** START Collected material **
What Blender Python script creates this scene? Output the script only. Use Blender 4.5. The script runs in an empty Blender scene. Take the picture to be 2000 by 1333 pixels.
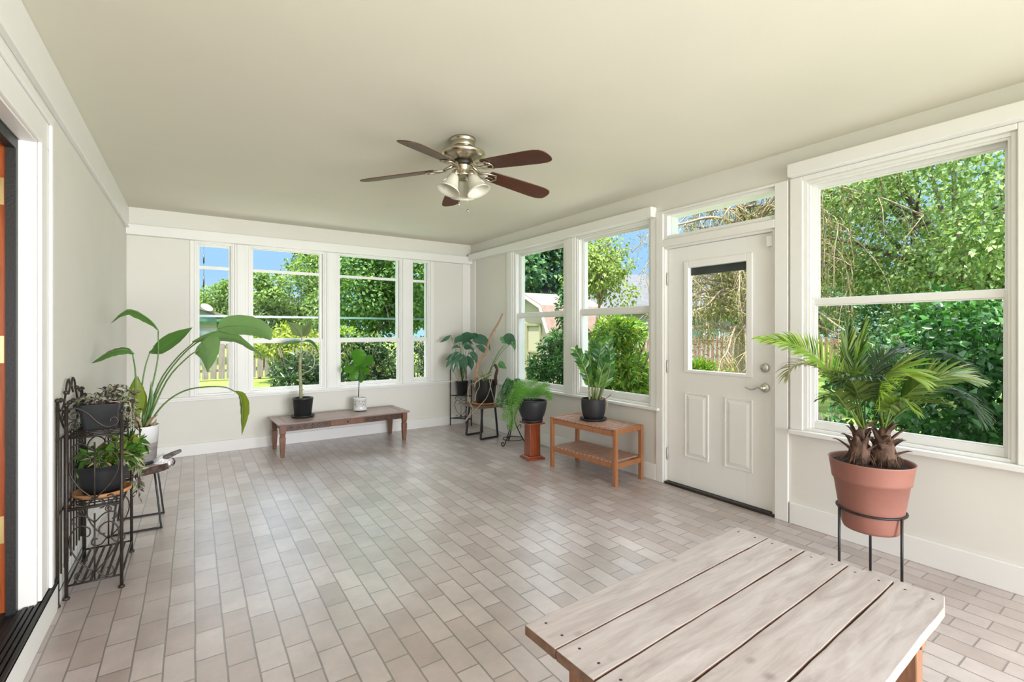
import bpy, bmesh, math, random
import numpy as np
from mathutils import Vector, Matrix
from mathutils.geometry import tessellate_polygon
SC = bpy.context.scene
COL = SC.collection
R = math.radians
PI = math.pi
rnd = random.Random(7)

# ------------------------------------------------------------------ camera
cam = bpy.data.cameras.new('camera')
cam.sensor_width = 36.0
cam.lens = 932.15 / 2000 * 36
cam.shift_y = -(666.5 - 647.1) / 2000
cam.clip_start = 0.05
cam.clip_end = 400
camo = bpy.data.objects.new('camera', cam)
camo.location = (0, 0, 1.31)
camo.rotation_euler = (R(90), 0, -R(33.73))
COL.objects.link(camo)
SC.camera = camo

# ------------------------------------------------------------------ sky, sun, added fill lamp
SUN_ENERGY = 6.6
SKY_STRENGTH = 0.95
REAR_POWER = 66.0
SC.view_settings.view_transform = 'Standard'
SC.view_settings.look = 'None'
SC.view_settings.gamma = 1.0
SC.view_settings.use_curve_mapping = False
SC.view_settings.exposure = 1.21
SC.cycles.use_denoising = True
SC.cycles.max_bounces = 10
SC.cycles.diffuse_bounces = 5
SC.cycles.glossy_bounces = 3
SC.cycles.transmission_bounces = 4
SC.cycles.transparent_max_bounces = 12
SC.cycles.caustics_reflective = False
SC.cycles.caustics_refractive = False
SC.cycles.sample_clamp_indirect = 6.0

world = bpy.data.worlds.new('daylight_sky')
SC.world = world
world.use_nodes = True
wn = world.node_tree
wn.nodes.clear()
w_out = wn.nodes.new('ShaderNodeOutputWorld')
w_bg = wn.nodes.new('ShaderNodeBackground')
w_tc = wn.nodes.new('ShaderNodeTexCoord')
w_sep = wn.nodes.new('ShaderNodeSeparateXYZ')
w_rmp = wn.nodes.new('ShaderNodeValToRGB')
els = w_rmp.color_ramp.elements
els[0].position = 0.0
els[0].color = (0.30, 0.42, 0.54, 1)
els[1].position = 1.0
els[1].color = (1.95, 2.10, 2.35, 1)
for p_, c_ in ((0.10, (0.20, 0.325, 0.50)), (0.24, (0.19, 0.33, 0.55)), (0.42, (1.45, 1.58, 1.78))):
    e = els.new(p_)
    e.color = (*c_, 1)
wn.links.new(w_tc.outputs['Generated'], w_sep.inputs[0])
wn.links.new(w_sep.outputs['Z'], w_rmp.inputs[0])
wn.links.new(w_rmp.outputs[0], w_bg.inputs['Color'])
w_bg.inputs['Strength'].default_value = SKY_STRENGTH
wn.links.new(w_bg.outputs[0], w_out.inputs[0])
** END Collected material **
### Exercise instructions
Would you reproduce the lines above, from the very first through the line containing "rnd = random.Random(7)", exactly and without the pictures?

### Correct output
What Blender Python script creates this scene? Output the script only. Use Blender 4.5. The script runs in an empty Blender scene. Take the picture to be 2000 by 1333 pixels.
import bpy, bmesh, math, random
import numpy as np
from mathutils import Vector, Matrix
from mathutils.geometry import tessellate_polygon
SC = bpy.context.scene
COL = SC.collection
R = math.radians
PI = math.pi
rnd = random.Random(7)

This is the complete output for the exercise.